Si Monet soñó jardines y Leonardo desmenuzó la geometría de los árboles, Paul Gauguin fue el que se lanzó de lleno al corazón salvaje de la naturaleza.
El arte de Gauguin no retrata la naturaleza domesticada: retrata la vida en su estado puro, palpitante, primitivo, ancestral.
En sus viajes a Tahití y las islas Marquesas, Gauguin no buscó simplemente nuevos paisajes: buscó reencontrarse con una forma más esencial de existir.
Sus cuadros son testimonio de esa búsqueda biofílica extrema: el deseo de sumergirse en un mundo donde el ser humano y la tierra aún no estaban separados.
Naturaleza sin filtros, sin máscaras
La vegetación exuberante, los cuerpos humanos integrados en el paisaje, las formas vibrantes y los colores intensos:
todo en Gauguin habla de una comunión perdida entre el hombre y la naturaleza.
En sus pinturas, los árboles no son escenario: son personajes vivos.
La selva, los mares, las flores son expresiones de una vida que no necesita ser “civilizada” para ser sagrada.
La biofilia en Gauguin es radical:
no se trata solo de amar la naturaleza, sino de regresar a ella como a un hogar olvidado.
El arte como reencuentro con lo instintivo
Gauguin creía que el arte verdadero no nace del intelecto, sino del instinto.
Y el instinto, para él, era inseparable de la naturaleza.
Al pintar, buscaba dejarse atravesar por el paisaje, captando no solo su forma, sino su energía vital.
Su técnica deliberadamente “primitiva”, sus colores no naturalistas, sus líneas simplificadas, intentaban volver a una visión directa, no filtrada por siglos de cultura occidental.
La pregunta de Gauguin: “¿De dónde venimos? ¿Qué somos? ¿Adónde vamos?”
Su famosa pintura, “D’où venons-nous? Que sommes-nous? Où allons-nous?”, resume su obsesión:
descifrar la raíz última de la existencia humana a través de la contemplación de la naturaleza en estado puro.
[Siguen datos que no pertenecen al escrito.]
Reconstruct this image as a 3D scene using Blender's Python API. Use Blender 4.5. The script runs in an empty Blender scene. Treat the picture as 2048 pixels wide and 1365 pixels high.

Para Gauguin, contemplar un árbol, una flor, un río, no era un acto estético:
era un intento de recordar lo que somos.
El legado biofílico de Gauguin
Hoy, en un mundo que ha tecnificado la naturaleza hasta casi olvidarla, Gauguin nos ofrece una lección incómoda y luminosa:
el arte no puede salvarse —ni salvarnos— sin reintegrarse al pulso salvaje de la vida.
Su pintura nos invita a preguntarnos:
¿qué parte de nosotros sigue sabiendo cómo hablar con los árboles, los mares, las flores, sin intermediarios?